Question

The spinning Earth is slowing down. Our days are getting longer. The effect is real, and so we have to add "leap seconds" to our clocks every 100 years to account for it. What is causing this? Also, why is the distance between the Earth and Moon increasing? Use physical concepts.

Answer 1

The year is not exactly 365.25 days long. Our official day is 86,400 seconds long. I won’t go into details on the length of the year itself (you can read a wee bit about it here), but the year we now use is called a Tropical Year and it is 365.242190419 days long. With malice aforethought — my calculator won’t hold that many digits — let’s round it to 365.2421904.

So it’s a bit short of 365.25. That hardly matters, right?

Actually, it does, over time. Even that little bit adds up. After four years, we don’t have 1461 physical days, we have

4 years at 365.2421904 (real) days/year = 1460.968762 days.

That means that when we add a whole day in every four years, we’re adding too much! We should really only add 0.968762 days. But that’s a bit of a pain, so we add in a whole day.

So even though we add a Leap Day in to balance the calendar, it’s still a bit off. It’s a lot better, for sure, but it’s still just a hair out of whack. This time, it’s ahead (since we added a whole day which is too much) by

1 – .968762 days = 0.031238 days, or about 45 minutes.

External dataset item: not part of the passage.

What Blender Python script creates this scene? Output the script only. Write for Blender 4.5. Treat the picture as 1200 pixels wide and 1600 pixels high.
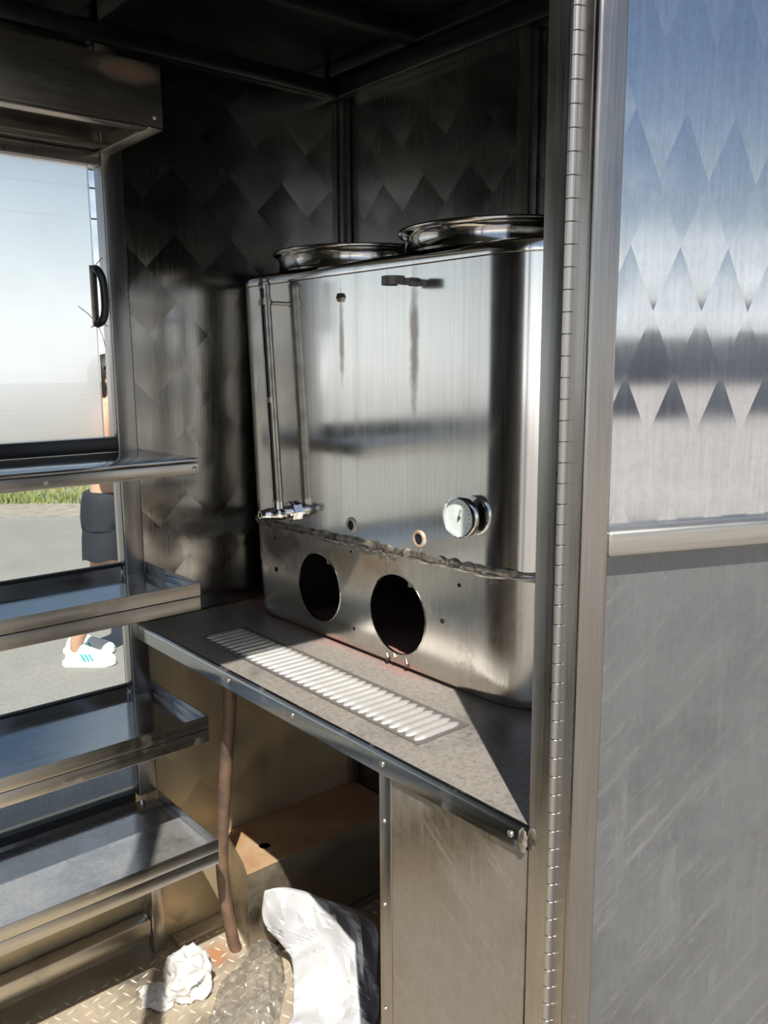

That’s not a big deal, but you can see that eventually we’ll run into trouble again. The calendar gains 45 minutes every 4 four years. After we’ve had 32 leap years (128 years of calendar time) we’ll be off by a day again!

So we need to adjust our calendar again. But 128 years is hard to remember, so it was decided to round that down to 100 years. After a century, we’ll have added that extra 45 minutes in 25 times (every four years for 100 years = 25 leap years). To be precise, after 100 years the calendar will be off by

25 x 0.031238 days = 0.780950 days.

That’s close enough to a whole day.

Because the Earth and Moon both rotate in the same direction and the earth rotates roughly 27 times faster than the moon, the tidal bulge (towards the moon) is always slightly ahead of an imaginary line connecting the Earth & Moon.

This bulge has a significant mass, and gravitationally attracts the Moon forwards in it's orbit. As such, kinetic energy and angular momentum is gradually drained from the Earth's rotation, while the moon gains it and is thus lifted into a higher orbit.